O Conselho de Direitos Humanos da ONU iniciará uma investigação sobre a repressão às manifestações desencadeadas no Irã pela morte da jovem Mahsa Amini, com o objetivo de reunir provas da violência para, eventualmente, processar os responsáveis.
Reunidos com urgência por iniciativa de Alemanha e Islândia, os 47 países-membros do mais alto órgão das Nações Unidas em matéria de direitos humanos decidiram, em uma votação, nomear uma equipe de investigadores de alto nível para esclarecer todas as violações de direitos humanos relacionadas com a repressão aos protestos no Irã.
A resolução foi aprovada por 25 votos a favor (entre outros de Estados Unidos, Reino Unido, França, Alemanha, Argentina e México), seis contra (China, Venezuela, Cuba, entre outros) e 16 abstenções (incluindo Brasil e Catar), em uma reunião urgente do Conselho de Direitos Humanos, em Genebra (Suíça).
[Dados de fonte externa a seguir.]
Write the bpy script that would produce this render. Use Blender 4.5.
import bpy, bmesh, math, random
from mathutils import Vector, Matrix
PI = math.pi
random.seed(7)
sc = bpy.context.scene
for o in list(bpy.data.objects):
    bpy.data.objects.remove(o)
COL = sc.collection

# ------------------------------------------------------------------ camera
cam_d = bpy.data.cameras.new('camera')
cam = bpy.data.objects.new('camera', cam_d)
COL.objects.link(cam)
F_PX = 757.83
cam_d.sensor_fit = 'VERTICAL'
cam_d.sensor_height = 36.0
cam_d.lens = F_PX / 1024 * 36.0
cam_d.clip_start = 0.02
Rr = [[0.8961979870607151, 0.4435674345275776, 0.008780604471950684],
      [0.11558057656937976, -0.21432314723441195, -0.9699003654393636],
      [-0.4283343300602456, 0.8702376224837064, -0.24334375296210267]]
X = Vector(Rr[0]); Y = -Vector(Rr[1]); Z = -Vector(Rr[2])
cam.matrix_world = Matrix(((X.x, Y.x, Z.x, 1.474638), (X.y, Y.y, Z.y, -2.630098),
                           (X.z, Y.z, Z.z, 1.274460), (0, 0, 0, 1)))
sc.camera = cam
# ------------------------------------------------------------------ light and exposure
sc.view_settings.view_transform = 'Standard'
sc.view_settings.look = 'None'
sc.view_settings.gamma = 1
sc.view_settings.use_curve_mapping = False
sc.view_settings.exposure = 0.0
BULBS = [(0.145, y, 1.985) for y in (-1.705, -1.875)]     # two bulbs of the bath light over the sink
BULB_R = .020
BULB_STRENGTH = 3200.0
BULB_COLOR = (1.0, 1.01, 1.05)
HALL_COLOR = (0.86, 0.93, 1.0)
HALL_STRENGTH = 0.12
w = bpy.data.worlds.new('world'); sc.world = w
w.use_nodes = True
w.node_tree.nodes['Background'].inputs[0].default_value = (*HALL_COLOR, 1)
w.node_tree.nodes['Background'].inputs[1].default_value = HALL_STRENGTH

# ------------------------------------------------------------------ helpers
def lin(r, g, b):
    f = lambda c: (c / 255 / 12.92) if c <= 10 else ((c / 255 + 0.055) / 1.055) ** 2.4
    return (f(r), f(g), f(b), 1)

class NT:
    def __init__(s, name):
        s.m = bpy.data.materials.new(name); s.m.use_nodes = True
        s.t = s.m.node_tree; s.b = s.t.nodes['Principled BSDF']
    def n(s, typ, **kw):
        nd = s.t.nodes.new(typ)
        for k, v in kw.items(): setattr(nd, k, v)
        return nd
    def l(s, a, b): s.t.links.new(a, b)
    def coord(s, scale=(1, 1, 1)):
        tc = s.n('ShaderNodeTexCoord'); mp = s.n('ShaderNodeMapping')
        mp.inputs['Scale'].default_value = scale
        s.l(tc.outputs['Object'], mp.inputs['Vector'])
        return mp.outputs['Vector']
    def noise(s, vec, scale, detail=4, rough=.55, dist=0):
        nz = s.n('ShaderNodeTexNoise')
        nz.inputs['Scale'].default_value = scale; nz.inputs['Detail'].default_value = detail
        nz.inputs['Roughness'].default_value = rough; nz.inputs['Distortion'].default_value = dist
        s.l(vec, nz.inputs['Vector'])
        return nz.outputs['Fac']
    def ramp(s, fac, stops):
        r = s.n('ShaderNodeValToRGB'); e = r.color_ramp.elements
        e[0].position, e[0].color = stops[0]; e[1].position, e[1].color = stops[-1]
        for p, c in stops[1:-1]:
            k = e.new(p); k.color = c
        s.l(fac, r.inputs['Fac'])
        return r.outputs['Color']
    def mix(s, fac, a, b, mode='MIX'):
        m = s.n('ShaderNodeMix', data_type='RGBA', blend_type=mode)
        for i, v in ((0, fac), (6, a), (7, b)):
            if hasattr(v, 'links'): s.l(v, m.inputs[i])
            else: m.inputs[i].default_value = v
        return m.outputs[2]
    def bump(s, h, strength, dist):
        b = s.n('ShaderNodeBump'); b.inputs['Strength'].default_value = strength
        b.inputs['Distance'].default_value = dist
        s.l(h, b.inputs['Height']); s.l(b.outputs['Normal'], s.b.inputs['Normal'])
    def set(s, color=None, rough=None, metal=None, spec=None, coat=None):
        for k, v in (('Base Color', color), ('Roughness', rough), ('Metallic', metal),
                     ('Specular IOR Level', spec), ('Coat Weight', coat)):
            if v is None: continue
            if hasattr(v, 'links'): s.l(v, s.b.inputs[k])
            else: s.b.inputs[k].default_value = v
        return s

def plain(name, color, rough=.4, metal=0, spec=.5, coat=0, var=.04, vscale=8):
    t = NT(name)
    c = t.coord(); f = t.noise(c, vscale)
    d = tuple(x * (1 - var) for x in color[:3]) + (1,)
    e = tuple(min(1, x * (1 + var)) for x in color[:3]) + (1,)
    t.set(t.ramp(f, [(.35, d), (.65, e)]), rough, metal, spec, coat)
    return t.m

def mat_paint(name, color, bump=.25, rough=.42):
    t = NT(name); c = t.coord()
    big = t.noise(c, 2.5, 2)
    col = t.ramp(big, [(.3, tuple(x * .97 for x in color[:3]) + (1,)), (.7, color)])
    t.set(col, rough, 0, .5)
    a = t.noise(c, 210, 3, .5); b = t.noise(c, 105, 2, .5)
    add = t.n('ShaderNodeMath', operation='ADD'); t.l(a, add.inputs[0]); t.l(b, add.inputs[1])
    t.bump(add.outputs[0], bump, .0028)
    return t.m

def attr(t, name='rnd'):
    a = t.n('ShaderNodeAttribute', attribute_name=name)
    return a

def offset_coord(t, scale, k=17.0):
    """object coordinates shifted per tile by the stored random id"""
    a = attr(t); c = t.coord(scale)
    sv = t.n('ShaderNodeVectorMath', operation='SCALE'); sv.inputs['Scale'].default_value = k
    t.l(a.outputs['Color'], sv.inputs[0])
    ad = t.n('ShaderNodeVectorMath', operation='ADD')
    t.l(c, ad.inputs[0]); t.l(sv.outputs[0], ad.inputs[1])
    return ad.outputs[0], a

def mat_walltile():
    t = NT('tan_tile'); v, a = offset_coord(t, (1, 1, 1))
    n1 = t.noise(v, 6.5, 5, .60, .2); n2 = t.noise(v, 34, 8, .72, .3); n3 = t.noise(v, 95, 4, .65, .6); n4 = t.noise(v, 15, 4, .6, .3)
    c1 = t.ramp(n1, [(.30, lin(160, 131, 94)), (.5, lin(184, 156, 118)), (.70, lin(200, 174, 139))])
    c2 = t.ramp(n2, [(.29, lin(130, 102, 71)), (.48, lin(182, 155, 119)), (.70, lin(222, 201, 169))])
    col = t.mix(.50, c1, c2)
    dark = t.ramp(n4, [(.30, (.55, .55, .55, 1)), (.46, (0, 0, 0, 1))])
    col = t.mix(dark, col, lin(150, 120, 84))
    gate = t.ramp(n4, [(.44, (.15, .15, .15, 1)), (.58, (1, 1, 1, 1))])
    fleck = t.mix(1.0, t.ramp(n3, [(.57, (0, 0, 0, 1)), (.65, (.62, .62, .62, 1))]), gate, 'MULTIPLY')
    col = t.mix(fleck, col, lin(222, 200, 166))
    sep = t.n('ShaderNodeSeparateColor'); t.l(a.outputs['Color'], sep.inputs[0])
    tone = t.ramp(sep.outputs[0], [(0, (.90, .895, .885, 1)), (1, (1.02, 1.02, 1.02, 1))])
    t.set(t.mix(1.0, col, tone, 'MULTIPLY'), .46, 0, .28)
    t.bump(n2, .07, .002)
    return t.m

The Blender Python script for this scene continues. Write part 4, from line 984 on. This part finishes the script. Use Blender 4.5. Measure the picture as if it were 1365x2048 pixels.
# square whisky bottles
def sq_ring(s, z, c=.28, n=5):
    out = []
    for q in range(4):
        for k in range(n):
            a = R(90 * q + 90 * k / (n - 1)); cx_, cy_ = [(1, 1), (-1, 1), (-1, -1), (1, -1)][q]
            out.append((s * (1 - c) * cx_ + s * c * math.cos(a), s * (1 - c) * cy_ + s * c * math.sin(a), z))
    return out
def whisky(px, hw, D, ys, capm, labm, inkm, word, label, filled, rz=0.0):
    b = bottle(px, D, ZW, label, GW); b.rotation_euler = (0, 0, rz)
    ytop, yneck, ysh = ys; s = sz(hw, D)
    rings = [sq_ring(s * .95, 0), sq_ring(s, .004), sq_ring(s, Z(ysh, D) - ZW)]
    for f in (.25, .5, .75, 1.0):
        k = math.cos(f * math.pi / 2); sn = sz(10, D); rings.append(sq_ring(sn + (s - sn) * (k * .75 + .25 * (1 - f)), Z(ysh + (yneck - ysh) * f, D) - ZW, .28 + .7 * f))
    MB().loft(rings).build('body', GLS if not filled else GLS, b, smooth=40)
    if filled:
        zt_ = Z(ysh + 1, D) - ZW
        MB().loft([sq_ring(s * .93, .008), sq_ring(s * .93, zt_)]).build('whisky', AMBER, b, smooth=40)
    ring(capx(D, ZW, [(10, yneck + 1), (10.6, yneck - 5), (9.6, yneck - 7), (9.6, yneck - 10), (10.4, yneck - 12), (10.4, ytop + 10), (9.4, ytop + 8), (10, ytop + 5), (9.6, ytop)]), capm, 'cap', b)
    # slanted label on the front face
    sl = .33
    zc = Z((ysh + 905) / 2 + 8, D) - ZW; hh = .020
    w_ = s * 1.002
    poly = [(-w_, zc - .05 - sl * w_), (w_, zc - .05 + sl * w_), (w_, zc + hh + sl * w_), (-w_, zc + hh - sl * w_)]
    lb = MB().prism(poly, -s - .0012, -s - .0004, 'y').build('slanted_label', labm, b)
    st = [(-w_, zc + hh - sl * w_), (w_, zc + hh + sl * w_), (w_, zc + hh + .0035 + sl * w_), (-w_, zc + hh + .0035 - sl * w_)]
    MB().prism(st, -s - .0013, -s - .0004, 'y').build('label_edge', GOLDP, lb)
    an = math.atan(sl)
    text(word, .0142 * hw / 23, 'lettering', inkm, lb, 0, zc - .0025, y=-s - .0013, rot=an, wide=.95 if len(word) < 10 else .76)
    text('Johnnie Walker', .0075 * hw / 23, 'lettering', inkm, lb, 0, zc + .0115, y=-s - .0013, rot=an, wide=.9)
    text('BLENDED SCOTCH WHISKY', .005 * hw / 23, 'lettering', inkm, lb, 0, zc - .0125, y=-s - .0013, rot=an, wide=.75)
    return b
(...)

"As autoridades iranianas não poderão realizar esta violenta repressão de maneira anônima; a comunidade internacional está observando", reagiu a embaixadora dos Estados Unidos, Michèle Taylor.
A ONG Anistia Internacional aplaudiu o que chamou de "resolução histórica", que representa "um passo importante para acabar com a impunidade".
Em pleno debate no Conselho, a agência de notícias iraniana Fars anunciou a detenção do jogador de futebol Voria Ghafouri, acusado de ter "insultado e manchado a reputação da seleção nacional" e de ter feito "propaganda" contra a República Islâmica.
Situação 'insustentável'
Durante as discussões, o Alto Comissariado das Nações Unidas para os Direitos Humanos, cujo pedido para visitar o Irã ainda não recebeu resposta, pediu a Teerã que "ponha fim" ao "uso desnecessário e desproporcional da força".
"A situação atual é insustentável", disse, antes de frisar aos jornalistas que é "importante que haja uma moratória sobre a pena de morte, que o governo ouça o que o povo tem a dizer e que se comprometa com um processo de reforma porque a mudança é inevitável".
Muitos diplomatas ocidentais também denunciaram a repressão aos protestos que, em dois meses, deixou ao menos 416 mortos, 51 deles crianças, segundo a ONG Iran Human Rights (IHR), com sede na Noruega.
Esta onda de protestos contra o governo - que surgiu após a morte de Mahsa Amini, detida por não respeitar o uso do véu em público - alcançou uma magnitude sem precedentes desde a Revolução Islâmica de 1979.
Segundo o Relator Especial da ONU para o Irã, mais de 15.000 pessoas foram detidas.
A justiça iraniana já pronunciou seis sentenças de morte relacionadas às manifestações e anunciou esta semana a prisão de "40 estrangeiros" acusados de participar dos "motins" no Irã nestes dois meses.
Possibilidade de falar e ser ouvido
"'Mulher, vida, liberdade'. Com este slogan, tão simples e tão forte, os iranianos recordam, há mais de dois meses, os valores que defendem", declarou a embaixadora francesa, Emmanuelle Lachaussée.
"O povo iraniano está exigindo algo tão simples, algo que a maioria de nós toma como certo: a capacidade de falar e ser ouvido", disse a embaixadora americana, Michèle Taylor, enquanto membros de sua delegação exibiam fotos com os nomes das vítimas.
Falando com repórteres em Genebra antes da votação, a ministra das Relações Exteriores da Alemanha, Annalena Baerbock, incentivou os países que geralmente votam com o Irã a terem a coragem de se abster.
"Não sabemos se [esta resolução] pode salvar vidas amanhã. Mas o que sabemos com certeza é que vai significar justiça para o povo", enfatizou.
Esta missão de investigação internacional independente - que tem pouca possibilidade de viajar ao Irã - deverá recolher as provas da violência e preservá-las para que possam ser utilizadas em eventuais processos judiciais.
A representante iraniana enviada por Teerã, Khadijeh Karimi, acusou os países ocidentais de falta de "credibilidade moral" para criticar o Irã, denunciando as sanções dos Estados Unidos e dos países europeus.